What adds fuel to his fire is a person who glories in his eccentricity, which of course is true of all of us, in that we glory in ourselves. And of course the inevitable immorality touched on, which is always connected with eccentricities.
B. G. of course he merely regards as really and actively evil, and I don’t blame him as he does not know B. G., whose appearance is well calculated to sow the seeds of doubt and dislike in any righteous person. Furthermore, he can’t see what good any of us are going to do in after-life. He said that he was going into the army, he trumpeted that, and then because we were alone together he put me out of the argument by saying that I should be a future financier.
I could not answer him, there was nothing further to say, but in the course of the running fire that we kept up afterwards just to show that there was no ill-feeling, he actually said that Seymour went up in his estimation because he had won his House hundred yards. Extraordinary! Very interesting, and, of course, a view which is almost incredible to me, in fact a great eye-opener.
Had to return in a hurry from the dentist who has given up trying to kill the nerve in my tooth. He prophesied what he called a “sting” in it to-night: he under-estimated it considerably.
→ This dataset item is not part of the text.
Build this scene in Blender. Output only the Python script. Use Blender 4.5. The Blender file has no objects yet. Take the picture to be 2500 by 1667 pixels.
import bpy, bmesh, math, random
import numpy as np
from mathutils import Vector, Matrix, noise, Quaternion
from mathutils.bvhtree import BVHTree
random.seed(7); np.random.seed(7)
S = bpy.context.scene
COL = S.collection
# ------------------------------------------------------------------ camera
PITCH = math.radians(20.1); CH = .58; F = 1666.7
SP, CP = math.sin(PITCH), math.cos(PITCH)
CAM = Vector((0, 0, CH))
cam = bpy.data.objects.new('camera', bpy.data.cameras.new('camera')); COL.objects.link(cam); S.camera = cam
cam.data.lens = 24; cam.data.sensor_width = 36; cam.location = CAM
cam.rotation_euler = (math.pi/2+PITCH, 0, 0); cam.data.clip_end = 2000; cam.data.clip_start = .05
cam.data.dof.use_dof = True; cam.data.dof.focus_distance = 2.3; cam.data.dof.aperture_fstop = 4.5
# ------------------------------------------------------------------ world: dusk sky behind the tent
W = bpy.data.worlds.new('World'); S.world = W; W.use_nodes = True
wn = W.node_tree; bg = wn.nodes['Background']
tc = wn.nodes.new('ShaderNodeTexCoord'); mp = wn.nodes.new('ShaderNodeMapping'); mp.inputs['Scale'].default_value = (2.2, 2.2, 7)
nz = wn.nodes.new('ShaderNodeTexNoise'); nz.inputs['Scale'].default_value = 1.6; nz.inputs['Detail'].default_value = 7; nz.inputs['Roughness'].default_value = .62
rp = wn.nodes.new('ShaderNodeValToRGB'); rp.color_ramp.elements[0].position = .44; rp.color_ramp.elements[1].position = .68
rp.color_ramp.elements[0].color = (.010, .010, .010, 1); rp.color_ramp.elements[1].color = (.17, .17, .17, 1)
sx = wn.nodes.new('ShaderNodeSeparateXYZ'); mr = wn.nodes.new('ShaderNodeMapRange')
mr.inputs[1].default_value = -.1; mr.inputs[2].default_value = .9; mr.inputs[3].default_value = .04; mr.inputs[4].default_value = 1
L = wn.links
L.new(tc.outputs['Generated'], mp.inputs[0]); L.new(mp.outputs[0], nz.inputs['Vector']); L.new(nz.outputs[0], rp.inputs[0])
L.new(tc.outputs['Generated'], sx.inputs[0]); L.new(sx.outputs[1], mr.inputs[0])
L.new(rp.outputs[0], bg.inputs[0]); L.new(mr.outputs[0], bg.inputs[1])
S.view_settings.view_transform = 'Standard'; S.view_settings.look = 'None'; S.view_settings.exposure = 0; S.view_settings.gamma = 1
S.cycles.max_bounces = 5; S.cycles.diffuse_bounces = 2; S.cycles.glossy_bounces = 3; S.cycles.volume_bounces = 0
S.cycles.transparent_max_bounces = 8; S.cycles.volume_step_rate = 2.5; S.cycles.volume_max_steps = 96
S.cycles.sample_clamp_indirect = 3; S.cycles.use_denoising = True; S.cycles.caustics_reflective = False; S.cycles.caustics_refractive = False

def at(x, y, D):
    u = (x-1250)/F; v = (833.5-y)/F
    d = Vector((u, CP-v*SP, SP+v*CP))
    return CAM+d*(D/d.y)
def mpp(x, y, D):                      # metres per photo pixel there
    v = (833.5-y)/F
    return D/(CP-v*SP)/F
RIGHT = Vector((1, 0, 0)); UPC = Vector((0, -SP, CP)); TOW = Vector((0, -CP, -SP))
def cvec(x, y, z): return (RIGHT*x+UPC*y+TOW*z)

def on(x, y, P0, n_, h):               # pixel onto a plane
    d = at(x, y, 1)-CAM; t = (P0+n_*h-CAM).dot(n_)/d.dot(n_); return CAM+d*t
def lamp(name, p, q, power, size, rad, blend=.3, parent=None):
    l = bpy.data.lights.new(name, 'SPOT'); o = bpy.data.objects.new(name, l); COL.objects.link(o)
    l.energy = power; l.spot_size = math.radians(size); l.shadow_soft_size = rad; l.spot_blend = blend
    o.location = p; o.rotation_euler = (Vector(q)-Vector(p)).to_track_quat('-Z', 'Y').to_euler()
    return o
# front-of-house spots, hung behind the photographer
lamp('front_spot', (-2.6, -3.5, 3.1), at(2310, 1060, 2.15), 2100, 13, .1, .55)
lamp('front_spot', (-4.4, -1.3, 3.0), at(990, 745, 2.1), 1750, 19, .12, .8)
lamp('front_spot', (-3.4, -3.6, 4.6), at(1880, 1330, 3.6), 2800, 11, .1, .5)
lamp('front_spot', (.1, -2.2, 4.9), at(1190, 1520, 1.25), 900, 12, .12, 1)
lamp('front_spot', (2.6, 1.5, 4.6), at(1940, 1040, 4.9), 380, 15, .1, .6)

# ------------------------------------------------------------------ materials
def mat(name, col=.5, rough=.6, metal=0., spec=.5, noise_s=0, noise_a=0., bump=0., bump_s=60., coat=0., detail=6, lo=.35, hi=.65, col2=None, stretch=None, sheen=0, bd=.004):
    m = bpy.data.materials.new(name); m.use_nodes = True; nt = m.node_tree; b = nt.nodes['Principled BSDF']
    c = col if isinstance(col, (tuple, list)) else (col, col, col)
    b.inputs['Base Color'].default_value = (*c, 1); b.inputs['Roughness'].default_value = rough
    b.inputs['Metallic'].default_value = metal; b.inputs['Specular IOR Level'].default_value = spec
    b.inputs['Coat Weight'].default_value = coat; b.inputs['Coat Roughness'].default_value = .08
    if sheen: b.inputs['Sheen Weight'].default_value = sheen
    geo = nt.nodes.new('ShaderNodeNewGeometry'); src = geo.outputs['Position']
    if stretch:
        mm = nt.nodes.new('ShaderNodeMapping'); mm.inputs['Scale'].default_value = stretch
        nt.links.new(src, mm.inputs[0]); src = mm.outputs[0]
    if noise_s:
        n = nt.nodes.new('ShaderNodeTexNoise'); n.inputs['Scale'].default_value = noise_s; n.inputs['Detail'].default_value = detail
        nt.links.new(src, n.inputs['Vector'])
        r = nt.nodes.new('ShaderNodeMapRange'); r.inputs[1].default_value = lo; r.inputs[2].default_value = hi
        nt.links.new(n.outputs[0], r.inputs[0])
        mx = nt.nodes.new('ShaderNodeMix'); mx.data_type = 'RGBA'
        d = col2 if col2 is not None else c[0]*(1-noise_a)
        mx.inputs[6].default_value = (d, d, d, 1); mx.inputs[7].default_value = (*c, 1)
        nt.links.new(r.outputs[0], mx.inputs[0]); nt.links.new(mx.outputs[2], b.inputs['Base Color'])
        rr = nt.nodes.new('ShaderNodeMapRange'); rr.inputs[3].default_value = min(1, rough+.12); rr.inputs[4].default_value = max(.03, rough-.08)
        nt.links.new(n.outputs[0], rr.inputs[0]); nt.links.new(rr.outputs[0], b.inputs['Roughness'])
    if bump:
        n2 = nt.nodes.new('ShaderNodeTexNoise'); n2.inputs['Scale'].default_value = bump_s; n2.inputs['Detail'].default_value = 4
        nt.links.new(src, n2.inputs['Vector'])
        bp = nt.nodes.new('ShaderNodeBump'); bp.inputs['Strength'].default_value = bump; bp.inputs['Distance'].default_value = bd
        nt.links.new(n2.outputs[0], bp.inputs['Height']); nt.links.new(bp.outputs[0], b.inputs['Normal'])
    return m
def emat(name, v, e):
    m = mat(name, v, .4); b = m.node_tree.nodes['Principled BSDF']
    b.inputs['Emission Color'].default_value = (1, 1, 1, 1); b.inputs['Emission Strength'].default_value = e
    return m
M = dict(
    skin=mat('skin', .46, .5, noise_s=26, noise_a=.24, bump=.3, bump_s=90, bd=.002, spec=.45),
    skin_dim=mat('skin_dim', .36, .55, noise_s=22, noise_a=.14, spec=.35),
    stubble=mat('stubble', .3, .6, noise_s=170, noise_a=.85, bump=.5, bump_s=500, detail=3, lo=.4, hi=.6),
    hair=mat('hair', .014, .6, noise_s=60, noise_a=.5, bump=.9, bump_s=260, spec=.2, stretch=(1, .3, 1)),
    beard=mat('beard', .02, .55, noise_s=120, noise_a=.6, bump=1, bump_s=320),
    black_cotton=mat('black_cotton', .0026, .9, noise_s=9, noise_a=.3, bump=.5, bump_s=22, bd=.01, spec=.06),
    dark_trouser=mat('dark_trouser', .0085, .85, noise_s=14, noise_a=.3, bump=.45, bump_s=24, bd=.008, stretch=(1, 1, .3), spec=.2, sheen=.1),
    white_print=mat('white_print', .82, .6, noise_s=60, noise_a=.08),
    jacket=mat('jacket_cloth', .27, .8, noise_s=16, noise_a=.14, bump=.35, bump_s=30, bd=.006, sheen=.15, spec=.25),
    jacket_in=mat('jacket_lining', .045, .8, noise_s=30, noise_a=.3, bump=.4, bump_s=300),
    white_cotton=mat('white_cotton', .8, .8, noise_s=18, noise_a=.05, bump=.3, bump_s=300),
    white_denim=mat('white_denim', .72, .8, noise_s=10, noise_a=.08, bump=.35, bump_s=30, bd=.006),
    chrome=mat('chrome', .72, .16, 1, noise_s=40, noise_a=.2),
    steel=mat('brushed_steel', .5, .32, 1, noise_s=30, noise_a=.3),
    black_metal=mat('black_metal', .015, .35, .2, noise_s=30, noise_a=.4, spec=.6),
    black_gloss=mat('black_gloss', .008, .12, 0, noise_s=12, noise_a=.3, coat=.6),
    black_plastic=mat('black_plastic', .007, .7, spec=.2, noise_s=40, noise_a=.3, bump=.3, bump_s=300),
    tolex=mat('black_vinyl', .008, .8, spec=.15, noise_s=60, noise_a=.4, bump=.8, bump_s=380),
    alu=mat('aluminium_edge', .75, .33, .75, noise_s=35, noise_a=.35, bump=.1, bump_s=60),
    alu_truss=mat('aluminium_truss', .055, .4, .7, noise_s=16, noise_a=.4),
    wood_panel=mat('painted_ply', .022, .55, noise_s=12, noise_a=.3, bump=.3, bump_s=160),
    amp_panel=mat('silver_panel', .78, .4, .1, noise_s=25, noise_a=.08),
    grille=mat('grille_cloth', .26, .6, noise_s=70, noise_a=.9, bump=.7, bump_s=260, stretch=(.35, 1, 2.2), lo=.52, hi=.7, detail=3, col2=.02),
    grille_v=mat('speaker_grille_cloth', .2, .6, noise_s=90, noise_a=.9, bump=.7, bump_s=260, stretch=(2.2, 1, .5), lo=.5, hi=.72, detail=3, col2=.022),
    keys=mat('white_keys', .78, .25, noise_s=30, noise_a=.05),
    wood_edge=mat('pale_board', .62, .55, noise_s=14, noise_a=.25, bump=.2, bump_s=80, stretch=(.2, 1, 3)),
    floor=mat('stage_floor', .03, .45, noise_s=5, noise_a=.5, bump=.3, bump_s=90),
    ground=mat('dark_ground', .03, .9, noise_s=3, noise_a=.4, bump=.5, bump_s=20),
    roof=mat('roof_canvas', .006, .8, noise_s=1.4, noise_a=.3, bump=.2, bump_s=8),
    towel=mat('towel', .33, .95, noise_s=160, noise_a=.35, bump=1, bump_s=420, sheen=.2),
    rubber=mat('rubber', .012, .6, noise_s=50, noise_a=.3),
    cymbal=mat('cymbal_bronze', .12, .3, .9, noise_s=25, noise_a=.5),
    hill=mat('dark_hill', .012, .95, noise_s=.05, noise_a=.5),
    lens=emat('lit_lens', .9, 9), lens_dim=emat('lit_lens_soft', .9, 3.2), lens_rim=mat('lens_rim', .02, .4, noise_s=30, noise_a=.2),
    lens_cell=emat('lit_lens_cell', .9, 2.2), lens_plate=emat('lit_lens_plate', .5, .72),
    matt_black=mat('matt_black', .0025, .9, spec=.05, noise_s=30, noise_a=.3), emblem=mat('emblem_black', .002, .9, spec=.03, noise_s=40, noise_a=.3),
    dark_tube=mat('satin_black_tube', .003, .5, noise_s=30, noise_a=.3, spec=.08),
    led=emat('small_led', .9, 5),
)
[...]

It is hurting damnably.
21 July.
Am reading a very good book on the Second Empire with Napoleon the Third. It is in the Lytton Strachey style, which after Carlyle’s is, I think, the most amusing.
The Volunteers’ Camp and all its attendant horrors is getting quite close now: though I could get off whenever I wanted to with my hammer-toes, but I want to go just for once.
22 July.
Bell’s, across the way, have bought as many as seven hunting-horns. Each possessor blows it unceasingly, just when one wants to read. They don’t do it all together, but take it in turns to keep up one forced note. Really, it might be Eton. They can only produce the one note during the whole day.
In addition to this trifling detail, it is “the thing to do” now to throw stones at me as I sit at my window. However, I have just called E. N. a “milch cow,” and shall on the first opportunity call D. J. B. a “bovine goat,” which generally relieves matters. These epithets have the real authentic Noat Art Society touch, haven’t they?